- The task -
Extract the complete listing and repeat it word for word.

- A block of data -

* BEGIN *

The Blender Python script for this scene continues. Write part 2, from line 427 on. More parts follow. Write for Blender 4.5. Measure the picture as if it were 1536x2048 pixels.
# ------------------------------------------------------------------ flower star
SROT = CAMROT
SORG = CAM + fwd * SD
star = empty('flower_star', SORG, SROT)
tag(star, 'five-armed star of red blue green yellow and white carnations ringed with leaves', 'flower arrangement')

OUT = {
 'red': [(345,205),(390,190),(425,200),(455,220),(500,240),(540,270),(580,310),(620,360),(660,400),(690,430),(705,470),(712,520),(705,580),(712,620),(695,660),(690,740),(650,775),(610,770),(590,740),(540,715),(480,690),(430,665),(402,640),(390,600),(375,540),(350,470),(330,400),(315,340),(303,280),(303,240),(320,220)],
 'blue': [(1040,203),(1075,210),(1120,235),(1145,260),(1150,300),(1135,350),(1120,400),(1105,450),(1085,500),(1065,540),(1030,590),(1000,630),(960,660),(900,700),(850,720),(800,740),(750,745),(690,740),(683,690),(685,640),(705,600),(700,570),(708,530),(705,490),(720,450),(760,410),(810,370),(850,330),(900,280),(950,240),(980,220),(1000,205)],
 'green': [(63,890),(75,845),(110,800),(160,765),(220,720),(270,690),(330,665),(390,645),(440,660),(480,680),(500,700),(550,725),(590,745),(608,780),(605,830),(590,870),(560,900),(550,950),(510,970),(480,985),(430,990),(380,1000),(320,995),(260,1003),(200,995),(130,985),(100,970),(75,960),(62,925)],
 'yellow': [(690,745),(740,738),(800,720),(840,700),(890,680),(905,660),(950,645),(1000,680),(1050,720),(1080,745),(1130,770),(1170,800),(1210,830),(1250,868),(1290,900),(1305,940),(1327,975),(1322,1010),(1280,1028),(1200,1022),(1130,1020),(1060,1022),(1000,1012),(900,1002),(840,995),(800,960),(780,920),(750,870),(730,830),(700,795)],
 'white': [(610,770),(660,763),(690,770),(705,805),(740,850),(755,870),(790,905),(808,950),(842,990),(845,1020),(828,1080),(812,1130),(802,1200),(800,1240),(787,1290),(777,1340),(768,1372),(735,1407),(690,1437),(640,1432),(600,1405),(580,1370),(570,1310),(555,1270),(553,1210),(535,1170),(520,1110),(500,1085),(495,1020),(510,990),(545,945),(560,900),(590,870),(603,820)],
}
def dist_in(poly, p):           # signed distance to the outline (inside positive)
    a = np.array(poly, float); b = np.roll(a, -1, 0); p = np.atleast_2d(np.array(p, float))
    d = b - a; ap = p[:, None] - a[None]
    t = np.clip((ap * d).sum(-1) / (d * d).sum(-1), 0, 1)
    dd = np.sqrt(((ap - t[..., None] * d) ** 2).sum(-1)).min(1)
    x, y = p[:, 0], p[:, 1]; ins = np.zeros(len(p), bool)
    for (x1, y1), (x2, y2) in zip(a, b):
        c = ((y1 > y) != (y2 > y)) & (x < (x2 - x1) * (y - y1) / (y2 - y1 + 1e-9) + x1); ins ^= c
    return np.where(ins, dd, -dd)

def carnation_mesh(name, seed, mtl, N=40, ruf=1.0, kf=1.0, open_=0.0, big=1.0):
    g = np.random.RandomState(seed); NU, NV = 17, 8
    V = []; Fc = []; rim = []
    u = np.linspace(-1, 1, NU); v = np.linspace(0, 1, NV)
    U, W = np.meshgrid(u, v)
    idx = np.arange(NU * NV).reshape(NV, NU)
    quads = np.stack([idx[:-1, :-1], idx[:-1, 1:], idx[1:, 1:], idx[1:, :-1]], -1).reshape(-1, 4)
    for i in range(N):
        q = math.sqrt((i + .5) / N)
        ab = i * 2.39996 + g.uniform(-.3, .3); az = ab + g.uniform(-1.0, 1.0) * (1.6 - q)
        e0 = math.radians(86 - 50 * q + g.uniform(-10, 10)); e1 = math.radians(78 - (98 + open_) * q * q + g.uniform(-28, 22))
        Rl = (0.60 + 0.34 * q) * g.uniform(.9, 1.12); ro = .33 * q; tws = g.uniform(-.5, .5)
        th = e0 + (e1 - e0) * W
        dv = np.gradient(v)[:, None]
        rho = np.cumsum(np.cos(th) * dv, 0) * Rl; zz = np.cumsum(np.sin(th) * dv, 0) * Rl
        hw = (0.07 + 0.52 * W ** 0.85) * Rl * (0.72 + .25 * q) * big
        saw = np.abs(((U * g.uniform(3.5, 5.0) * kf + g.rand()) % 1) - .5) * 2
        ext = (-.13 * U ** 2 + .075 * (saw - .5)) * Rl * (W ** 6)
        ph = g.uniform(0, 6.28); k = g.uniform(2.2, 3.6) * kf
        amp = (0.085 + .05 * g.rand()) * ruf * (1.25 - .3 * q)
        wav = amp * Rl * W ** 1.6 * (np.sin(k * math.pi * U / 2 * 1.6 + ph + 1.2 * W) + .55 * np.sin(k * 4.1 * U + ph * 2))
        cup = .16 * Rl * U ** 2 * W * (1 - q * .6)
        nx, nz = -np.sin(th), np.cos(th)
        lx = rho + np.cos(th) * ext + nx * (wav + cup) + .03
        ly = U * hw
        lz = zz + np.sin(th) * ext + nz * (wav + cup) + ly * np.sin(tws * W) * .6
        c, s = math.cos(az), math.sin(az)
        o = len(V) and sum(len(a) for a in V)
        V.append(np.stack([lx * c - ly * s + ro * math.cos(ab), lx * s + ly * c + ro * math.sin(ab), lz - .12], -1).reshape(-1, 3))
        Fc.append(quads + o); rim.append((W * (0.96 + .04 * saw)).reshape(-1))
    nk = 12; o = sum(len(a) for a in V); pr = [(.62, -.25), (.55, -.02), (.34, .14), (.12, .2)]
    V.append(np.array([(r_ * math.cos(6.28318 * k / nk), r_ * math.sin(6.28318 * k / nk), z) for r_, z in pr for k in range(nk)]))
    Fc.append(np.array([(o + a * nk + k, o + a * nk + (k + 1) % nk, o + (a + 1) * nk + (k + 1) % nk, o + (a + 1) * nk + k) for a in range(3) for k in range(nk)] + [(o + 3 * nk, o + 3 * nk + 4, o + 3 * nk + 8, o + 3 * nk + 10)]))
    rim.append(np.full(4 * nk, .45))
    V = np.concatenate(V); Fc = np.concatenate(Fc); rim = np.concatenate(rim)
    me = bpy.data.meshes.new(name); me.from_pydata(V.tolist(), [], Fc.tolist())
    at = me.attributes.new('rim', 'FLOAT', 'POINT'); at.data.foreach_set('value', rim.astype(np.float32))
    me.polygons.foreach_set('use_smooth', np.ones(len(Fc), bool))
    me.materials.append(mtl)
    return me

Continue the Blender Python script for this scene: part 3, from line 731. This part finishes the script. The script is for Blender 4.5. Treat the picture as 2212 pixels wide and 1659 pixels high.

* END *

- The output -
The Blender Python script for this scene continues. Write part 2, from line 427 on. More parts follow. Write for Blender 4.5. Measure the picture as if it were 1536x2048 pixels.
# ------------------------------------------------------------------ flower star
SROT = CAMROT
SORG = CAM + fwd * SD
star = empty('flower_star', SORG, SROT)
tag(star, 'five-armed star of red blue green yellow and white carnations ringed with leaves', 'flower arrangement')

OUT = {
 'red': [(345,205),(390,190),(425,200),(455,220),(500,240),(540,270),(580,310),(620,360),(660,400),(690,430),(705,470),(712,520),(705,580),(712,620),(695,660),(690,740),(650,775),(610,770),(590,740),(540,715),(480,690),(430,665),(402,640),(390,600),(375,540),(350,470),(330,400),(315,340),(303,280),(303,240),(320,220)],
 'blue': [(1040,203),(1075,210),(1120,235),(1145,260),(1150,300),(1135,350),(1120,400),(1105,450),(1085,500),(1065,540),(1030,590),(1000,630),(960,660),(900,700),(850,720),(800,740),(750,745),(690,740),(683,690),(685,640),(705,600),(700,570),(708,530),(705,490),(720,450),(760,410),(810,370),(850,330),(900,280),(950,240),(980,220),(1000,205)],
 'green': [(63,890),(75,845),(110,800),(160,765),(220,720),(270,690),(330,665),(390,645),(440,660),(480,680),(500,700),(550,725),(590,745),(608,780),(605,830),(590,870),(560,900),(550,950),(510,970),(480,985),(430,990),(380,1000),(320,995),(260,1003),(200,995),(130,985),(100,970),(75,960),(62,925)],
 'yellow': [(690,745),(740,738),(800,720),(840,700),(890,680),(905,660),(950,645),(1000,680),(1050,720),(1080,745),(1130,770),(1170,800),(1210,830),(1250,868),(1290,900),(1305,940),(1327,975),(1322,1010),(1280,1028),(1200,1022),(1130,1020),(1060,1022),(1000,1012),(900,1002),(840,995),(800,960),(780,920),(750,870),(730,830),(700,795)],
 'white': [(610,770),(660,763),(690,770),(705,805),(740,850),(755,870),(790,905),(808,950),(842,990),(845,1020),(828,1080),(812,1130),(802,1200),(800,1240),(787,1290),(777,1340),(768,1372),(735,1407),(690,1437),(640,1432),(600,1405),(580,1370),(570,1310),(555,1270),(553,1210),(535,1170),(520,1110),(500,1085),(495,1020),(510,990),(545,945),(560,900),(590,870),(603,820)],
}
def dist_in(poly, p):           # signed distance to the outline (inside positive)
    a = np.array(poly, float); b = np.roll(a, -1, 0); p = np.atleast_2d(np.array(p, float))
    d = b - a; ap = p[:, None] - a[None]
    t = np.clip((ap * d).sum(-1) / (d * d).sum(-1), 0, 1)
    dd = np.sqrt(((ap - t[..., None] * d) ** 2).sum(-1)).min(1)
    x, y = p[:, 0], p[:, 1]; ins = np.zeros(len(p), bool)
    for (x1, y1), (x2, y2) in zip(a, b):
        c = ((y1 > y) != (y2 > y)) & (x < (x2 - x1) * (y - y1) / (y2 - y1 + 1e-9) + x1); ins ^= c
    return np.where(ins, dd, -dd)

def carnation_mesh(name, seed, mtl, N=40, ruf=1.0, kf=1.0, open_=0.0, big=1.0):
    g = np.random.RandomState(seed); NU, NV = 17, 8
    V = []; Fc = []; rim = []
    u = np.linspace(-1, 1, NU); v = np.linspace(0, 1, NV)
    U, W = np.meshgrid(u, v)
    idx = np.arange(NU * NV).reshape(NV, NU)
    quads = np.stack([idx[:-1, :-1], idx[:-1, 1:], idx[1:, 1:], idx[1:, :-1]], -1).reshape(-1, 4)
    for i in range(N):
        q = math.sqrt((i + .5) / N)
        ab = i * 2.39996 + g.uniform(-.3, .3); az = ab + g.uniform(-1.0, 1.0) * (1.6 - q)
        e0 = math.radians(86 - 50 * q + g.uniform(-10, 10)); e1 = math.radians(78 - (98 + open_) * q * q + g.uniform(-28, 22))
        Rl = (0.60 + 0.34 * q) * g.uniform(.9, 1.12); ro = .33 * q; tws = g.uniform(-.5, .5)
        th = e0 + (e1 - e0) * W
        dv = np.gradient(v)[:, None]
        rho = np.cumsum(np.cos(th) * dv, 0) * Rl; zz = np.cumsum(np.sin(th) * dv, 0) * Rl
        hw = (0.07 + 0.52 * W ** 0.85) * Rl * (0.72 + .25 * q) * big
        saw = np.abs(((U * g.uniform(3.5, 5.0) * kf + g.rand()) % 1) - .5) * 2
        ext = (-.13 * U ** 2 + .075 * (saw - .5)) * Rl * (W ** 6)
        ph = g.uniform(0, 6.28); k = g.uniform(2.2, 3.6) * kf
        amp = (0.085 + .05 * g.rand()) * ruf * (1.25 - .3 * q)
        wav = amp * Rl * W ** 1.6 * (np.sin(k * math.pi * U / 2 * 1.6 + ph + 1.2 * W) + .55 * np.sin(k * 4.1 * U + ph * 2))
        cup = .16 * Rl * U ** 2 * W * (1 - q * .6)
        nx, nz = -np.sin(th), np.cos(th)
        lx = rho + np.cos(th) * ext + nx * (wav + cup) + .03
        ly = U * hw
        lz = zz + np.sin(th) * ext + nz * (wav + cup) + ly * np.sin(tws * W) * .6
        c, s = math.cos(az), math.sin(az)
        o = len(V) and sum(len(a) for a in V)
        V.append(np.stack([lx * c - ly * s + ro * math.cos(ab), lx * s + ly * c + ro * math.sin(ab), lz - .12], -1).reshape(-1, 3))
        Fc.append(quads + o); rim.append((W * (0.96 + .04 * saw)).reshape(-1))
    nk = 12; o = sum(len(a) for a in V); pr = [(.62, -.25), (.55, -.02), (.34, .14), (.12, .2)]
    V.append(np.array([(r_ * math.cos(6.28318 * k / nk), r_ * math.sin(6.28318 * k / nk), z) for r_, z in pr for k in range(nk)]))
    Fc.append(np.array([(o + a * nk + k, o + a * nk + (k + 1) % nk, o + (a + 1) * nk + (k + 1) % nk, o + (a + 1) * nk + k) for a in range(3) for k in range(nk)] + [(o + 3 * nk, o + 3 * nk + 4, o + 3 * nk + 8, o + 3 * nk + 10)]))
    rim.append(np.full(4 * nk, .45))
    V = np.concatenate(V); Fc = np.concatenate(Fc); rim = np.concatenate(rim)
    me = bpy.data.meshes.new(name); me.from_pydata(V.tolist(), [], Fc.tolist())
    at = me.attributes.new('rim', 'FLOAT', 'POINT'); at.data.foreach_set('value', rim.astype(np.float32))
    me.polygons.foreach_set('use_smooth', np.ones(len(Fc), bool))
    me.materials.append(mtl)
    return me

Continue the Blender Python script for this scene: part 3, from line 731. This part finishes the script. The script is for Blender 4.5. Treat the picture as 2212 pixels wide and 1659 pixels high.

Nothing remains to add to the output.